**WHAT YOU HAVE TO DO**
Retype every line from the top of the entries down to the one with "obj('switch', bm, WHITE_R, t)", both included, and skip the pictures.

**PROVIDED RECORDS**

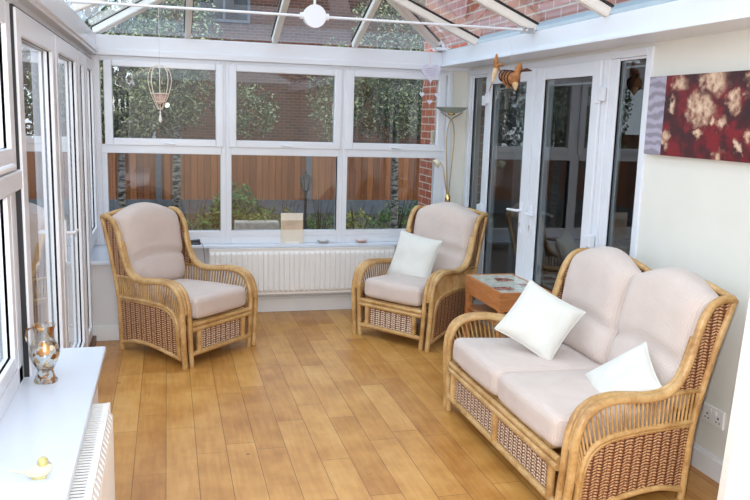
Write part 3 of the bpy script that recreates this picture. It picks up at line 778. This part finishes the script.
bm = BM(); tube(bm, [(0, 0, 1.03), (-.03, -.0, 1.15), (-.05, 0, 1.28), (-.075, .02, 1.335)], .005, 8, 4); obj('reading_arm', bm, BRASS, t)
rs = BM(); lathe(rs, [(.012, 0.), (.03, -.015), (.042, -.05), (.039, -.05), (.028, -.018), (.01, -.004)], seg=20); o = obj('reading_shade', rs, M_plain('cream_lamp_shade', (.72, .66, .52, 1), .4), t, (-.085, .02, 1.345)); o.rotation_euler = (0, .9, 0)

# canvas print
bm = BM()
y0, y1, z0, z1 = -3.66, -2.832, 1.548, 1.962
uvl = bm.loops.layers.uv.verify(); box(bm, W-.035, W-.001, y0, y1, z0, z1)
for f in bm.faces:
    for lp in f.loops: lp[uvl].uv = ((y1-lp.vert.co.y)/(y1-y0)*1.0, (lp.vert.co.z-z0)/(y1-y0))
tag(obj('canvas_print', bm, M_painting()), 'wide dark red floral canvas with a lilac grey strip on the cream wall', 'painting')
# double socket
t = thing('wall_socket', 'white double power socket low on the cream wall behind the sofa', 'socket', (W, -3.565, .262))
bm = BM(); box(bm, -.012, 0, -.075, .075, 0, .088, .004); obj('face_plate', bm, WHITE_R, t)
for s in (-1, 1):
    bm = BM()
    box(bm, -.0135, -.0118, s*.04-.004, s*.04+.004, .040, .050); box(bm, -.0135, -.0118, s*.04-.016, s*.04-.008, .022, .027); box(bm, -.0135, -.0118, s*.04+.008, s*.04+.016, .022, .027); obj('pin_holes', bm, SEAL, t)
    bm = BM(); box(bm, -.016, -.011, s*.018-.008, s*.018+.008, .055, .075, .002); obj('switch', bm, WHITE_R, t)

# wire balloon ornament hanging from the tie rod
WIRE = M_plain('pale_pink_wire', (.74, .64, .56, 1), .4, .05)
STR = M_plain('hanging_thread', (.62, .60, .58, 1), .7)
t = thing('balloon_ornament', 'pale wire hot air balloon ornament hanging in front of the back left window', 'ornament', (.590, -1.835, 1.63))
prof = [(0, .33), (.035, .325), (.058, .295), (.066, .25), (.060, .205), (.045, .155), (.026, .11), (.010, .08)]
for k in range(8):
    a = 2*PI*k/8; bm = BM(); tube(bm, [(r*math.cos(a), r*math.sin(a), z) for r, z in prof], .0022, 6, 4); obj('wire_rib', bm, WIRE, t)
for z, r in ((.17, .050), (.125, .033)):
    bm = BM(); tube(bm, [(r*math.cos(2*PI*k/20), r*math.sin(2*PI*k/20), z) for k in range(21)], .003, 6); obj('wire_hoop', bm, WIRE, t)
bm = BM(); lathe(bm, [(.010, .11), (.026, .125), (.046, .168), (.03, .15), (.012, .118)], seg=16); obj('basket', bm, M_plain('pink_gauze', (.55, .40, .36, 1), .7, .3, 60), t)
bm = BM(); tube(bm, [(0, 0, .08), (0, 0, .045)], .002, 6); lathe(bm, [(0, 0), (.010, .015), (.008, .03), (.004, .05), (0, .052)], seg=12); lathe(bm, [(0, .05), (.006, .06), (0, .072)], seg=10); obj('glass_drop', bm, M_plain('pale_crystal', (.75, .72, .70, 1), .1), t)
bm = BM(); tube(bm, [(0, 0, .33), (0, 0, .651)], .0016, 6); lathe(bm, [(0, .60), (.006, .606), (0, .612)], seg=8); obj('hanging_string', bm, STR, t)

# heart wind chime in the corner
HW = M_plain('white_painted_wood', (.66, .65, .78, 1), .5, .05, 30)
def heart_bm(s, th, c=(0, 0, 0)):
    bm = BM(); pts = []
    for k in range(40):
        a = 2*PI*k/40; x = 16*math.sin(a)**3; z = 13*math.cos(a)-5*math.cos(2*a)-2*math.cos(3*a)-math.cos(4*a)
        pts.append((c[0]+x/32*s, c[2]+z/30*s))
    A = [bm.verts.new((x, c[1]-th/2, z)) for x, z in pts]; B = [bm.verts.new((x, c[1]+th/2, z)) for x, z in pts]
    bm.faces.new(A); bm.faces.new(B[::-1])
    for k in range(40): bm.faces.new((A[k], A[(k+1) % 40], B[(k+1) % 40], B[k]))
    return bm
t = thing('heart_hanger', 'white wooden heart with three small hearts dangling below, in the right back corner', 'ornament', (2.785, -.25, 2.09))
obj('heart', heart_bm(.165, .012), HW, t)
bm = BM()                                                              # scribbled grey lettering lines, too small to read in the photo
for k, (w_, z_) in enumerate(((.045, .03), (.055, .012), (.045, -.006), (.03, -.024))):
    tube(bm, [(-w_+2*w_*j/14, -.0075, z_+.005*math.sin(j*2.1+k)) for j in range(15)], .0016, 5)
obj('lettering', bm, M_plain('grey_ink', (.35, .34, .46, 1), .7), t)
bm = BM(); tube(bm, [(0, 0, .06), (-.03, .03, .285)], .0015, 6); obj('hanging_string', bm, M_plain('pink_thread', (.8, .5, .45, 1), .7), t)
for x, z in ((-.072, -.185), (.062, -.185), (0, -.245)):
    h = obj('small_heart', heart_bm(.04, .010, (x, 0, z)), HW, t)
    bm = BM(); tube(bm, [(x, 0, z+.015), (x*.6, 0, -.045 if x else -.07)], .0012, 5); obj('string', bm, STR, h)

# straw bird mobile
STRAW = M_plain('brown_dried_husk', srgb(158, 104, 60), .75, .35, 40, bstr=.3)
STRD = M_plain('dark_husk_stripe', srgb(70, 34, 16), .75, .2, 40)
t = thing('bird_mobile', 'brown striped husk bird ornament hanging in front of the house doors', 'ornament', (2.775, -1.885, 1.985))
ax = Vector((.42, -.91, 0)).normalized()                                # body lies roughly across the view
def along(a, z, o=0): return Vector((ax.x*a-ax.y*o, ax.y*a+ax.x*o, z))
bm = BM()
body = [(-.075, .02), (-.055, .01), (-.02, -.012), (.02, -.01), (.05, .0), (.065, .02)]
tube(bm, [along(a, z) for a, z in body], [.012, .032, .045, .045, .034, .016], 12); obj('body', bm, STRAW, t)
for k in range(4):
    a = -.05+.026*k; zc = .006-.006*k; rr = .038+.004*min(k, 2)
    bm = BM(); tube(bm, [along(a+.012*math.sin(q), zc+rr*math.cos(q), rr*1.02*math.sin(q)) for q in [2*PI*j/20 for j in range(21)]], .0045, 6); obj('stripe', bm, STRD, t)
def petal(name, pts, wds, mat):
    bm = BM(); tube(bm, [along(*p) for p in pts], wds, 8); obj(name, bm, mat, t)
petal('head', [(.055, .02), (.07, .05), (.075, .085)], [.022, .026, .008], STRAW)
petal('wing', [(.035, .0), (.045, -.05), (.05, -.085)], [.018, .022, .006], M_plain('cream_feather', srgb(214, 176, 132), .8, .2, 50))
petal('wing', [(-.01, -.02), (-.012, -.055), (-.01, -.075)], [.016, .016, .006], STRAW)
petal('beak', [(.085, .035), (.13, .042), (.175, .034)], [.006, .012, .003], STRD)
petal('tail', [(-.125, .06), (-.13, .10), (-.128, .15)], [.02, .018, .006], STRAW)
petal('tail', [(-.115, .075), (-.09, .082), (-.065, .078)], [.010, .012, .004], STRAW)
petal('tail', [(-.125, .06), (-.14, .01), (-.15, -.03)], [.02, .016, .005], M_plain('cream_husk', srgb(224, 196, 160), .8, .2, 50))
petal('tail', [(-.15, -.02), (-.16, -.05), (-.175, -.09)], [.004, .004, .003], STRAW)
bm = BM(); tube(bm, [along(-.07, .02), along(-.12, .075)], .005, 6); obj('neck_wire', bm, STRAW, t)
bm = BM(); tube(bm, [along(0, .03), (.0, .02, .31)], .0012, 5); obj('hanging_string', bm, STR, t)

# left sill: mosaic jug, glass bird
def M_mosaic():
    n = NT('gold_mosaic_glass'); v = coords(n, scale=(1, 1, 1))
    vo = n.n('ShaderNodeTexVoronoi'); vo.inputs['Scale'].default_value = 55; n.l(v, vo.inputs['Vector'])
    s = n.n('ShaderNodeSeparateColor'); n.l(vo.outputs['Color'], s.inputs[0])
    g = n.math('GREATER_THAN', s.outputs[0], .72)
    gold = n.n('ShaderNodeBsdfPrincipled'); gold.inputs['Base Color'].default_value = srgb(196, 140, 84); gold.inputs['Metallic'].default_value = .8; gold.inputs['Roughness'].default_value = .3
    cr = n.ramp(s.outputs[1], [(.2, srgb(150, 96, 52)), (.6, srgb(206, 164, 110)), (.9, srgb(240, 226, 200))]); n.l(cr, gold.inputs['Base Color'])
    lw = n.n('ShaderNodeLayerWeight'); f = n.math('MULTIPLY_ADD', n.math('POWER', lw.outputs['Facing'], 3.), .7, .12)
    tr = n.n('ShaderNodeBsdfTransparent'); tr.inputs[0].default_value = (.93, .94, .93, 1); gl = n.n('ShaderNodeBsdfGlossy'); gl.inputs['Roughness'].default_value = .03
    m1 = n.n('ShaderNodeMixShader'); n.l(f, m1.inputs[0]); n.l(tr.outputs[0], m1.inputs[1]); n.l(gl.outputs[0], m1.inputs[2])
    m2 = n.n('ShaderNodeMixShader'); n.l(g, m2.inputs[0]); n.l(m1.outputs[0], m2.inputs[1]); n.l(gold.outputs[0], m2.inputs[2])
    n.l(m2.outputs[0], n.out.inputs[0]); return n.m
MOS = M_mosaic()
t = thing('glass_vase', 'clear glass vase with gold mosaic chips on the left sill', 'vase', (.140, -3.40, ZS))
bm = BM(); lathe(bm, [(0, .004), (.044, .0), (.046, .006), (.034, .03), (.030, .05), (.048, .085), (.058, .115), (.055, .145), (.038, .175), (.034, .195), (.040, .222), (.046, .235), (.043, .234), (.031, .197), (.035, .174), (.052, .143), (.054, .115), (.045, .087), (.026, .052), (.0, .05)], seg=28)
obj('vessel', bm, MOS, t)
bm = BM(); tube(bm, [(-.042, .0, .225), (-.062, 0, .215), (-.066, 0, .18), (-.052, 0, .145)], .004, 8, 4); obj('handle', bm, MOS, t)
BG = M_plain('clear_yellowish_glass', (.50, .46, .20, 1), .12, .25, 50)
BW = M_plain('white_glass', (.72, .66, .46, 1), .15, .12, 60)
t = thing('bird_ornament', 'small white and yellow bird ornament on the left foreground sill', 'ornament', (.245, -4.30, ZS))
bm = BM(); tube(bm, [(-.040, .004, .020), (-.026, .002, .020), (-.006, 0, .024), (.016, 0, .028), (.030, 0, .036), (.036, 0, .042)], [.004, .014, .020, .020, .013, .004], 14, 0)
obj('body', bm, BW, t)
bm = BM(); bmesh.ops.create_uvsphere(bm, u_segments=16, v_segments=10, radius=.0165, matrix=Matrix.Translation((.012, 0, .052)))
for f in bm.faces: f.smooth = True
obj('head', bm, BG, t)
bm = BM(); tube(bm, [(.026, 0, .050), (.037, 0, .046)], .004, 8, 0, .001); obj('beak', bm, M_plain('grey_beak', (.3, .3, .32, 1), .4), t)
bm = BM(); tube(bm, [(-.034, .004, .020), (-.055, .008, .022), (-.080, .012, .026)], .0045, 8, 0, .002); obj('tail', bm, BW, t)
bm = BM(); tube(bm, [(-.02, 0, .003), (.02, 0, .003)], .006, 8); tube(bm, [(0, 0, .003), (0, 0, .015)], .005, 8); obj('foot', bm, BG, t)

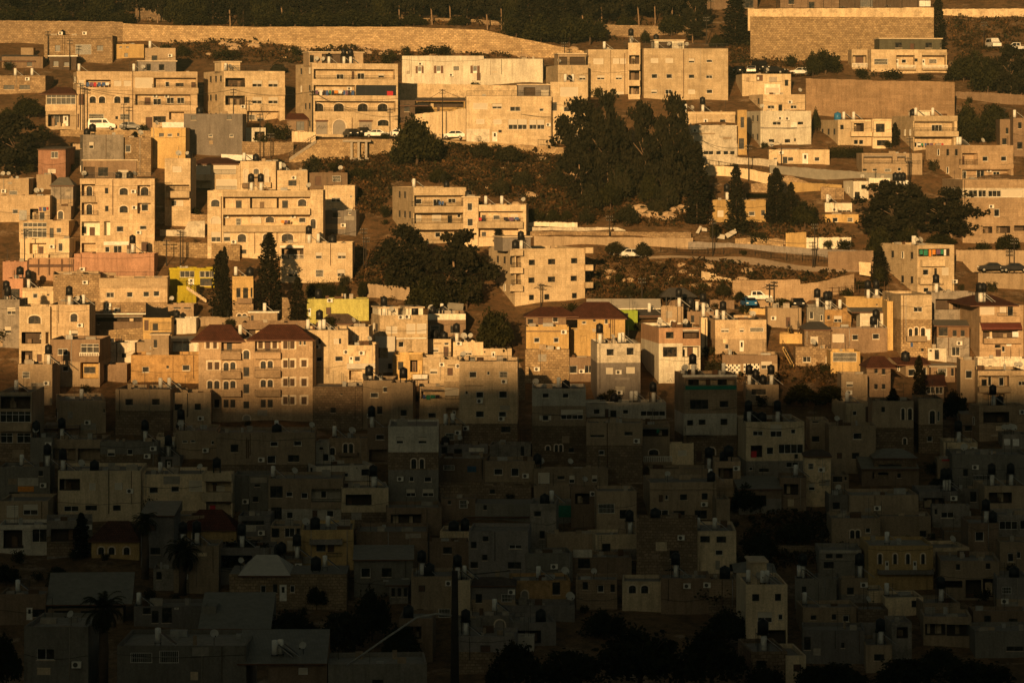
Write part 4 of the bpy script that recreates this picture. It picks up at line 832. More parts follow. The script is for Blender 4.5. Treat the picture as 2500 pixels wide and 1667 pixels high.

**EXERCISE RESPONSE**
Write part 3 of the bpy script that recreates this picture. It picks up at line 778. This part finishes the script.
bm = BM(); tube(bm, [(0, 0, 1.03), (-.03, -.0, 1.15), (-.05, 0, 1.28), (-.075, .02, 1.335)], .005, 8, 4); obj('reading_arm', bm, BRASS, t)
rs = BM(); lathe(rs, [(.012, 0.), (.03, -.015), (.042, -.05), (.039, -.05), (.028, -.018), (.01, -.004)], seg=20); o = obj('reading_shade', rs, M_plain('cream_lamp_shade', (.72, .66, .52, 1), .4), t, (-.085, .02, 1.345)); o.rotation_euler = (0, .9, 0)

# canvas print
bm = BM()
y0, y1, z0, z1 = -3.66, -2.832, 1.548, 1.962
uvl = bm.loops.layers.uv.verify(); box(bm, W-.035, W-.001, y0, y1, z0, z1)
for f in bm.faces:
    for lp in f.loops: lp[uvl].uv = ((y1-lp.vert.co.y)/(y1-y0)*1.0, (lp.vert.co.z-z0)/(y1-y0))
tag(obj('canvas_print', bm, M_painting()), 'wide dark red floral canvas with a lilac grey strip on the cream wall', 'painting')
# double socket
t = thing('wall_socket', 'white double power socket low on the cream wall behind the sofa', 'socket', (W, -3.565, .262))
bm = BM(); box(bm, -.012, 0, -.075, .075, 0, .088, .004); obj('face_plate', bm, WHITE_R, t)
for s in (-1, 1):
    bm = BM()
    box(bm, -.0135, -.0118, s*.04-.004, s*.04+.004, .040, .050); box(bm, -.0135, -.0118, s*.04-.016, s*.04-.008, .022, .027); box(bm, -.0135, -.0118, s*.04+.008, s*.04+.016, .022, .027); obj('pin_holes', bm, SEAL, t)
    bm = BM(); box(bm, -.016, -.011, s*.018-.008, s*.018+.008, .055, .075, .002); obj('switch', bm, WHITE_R, t)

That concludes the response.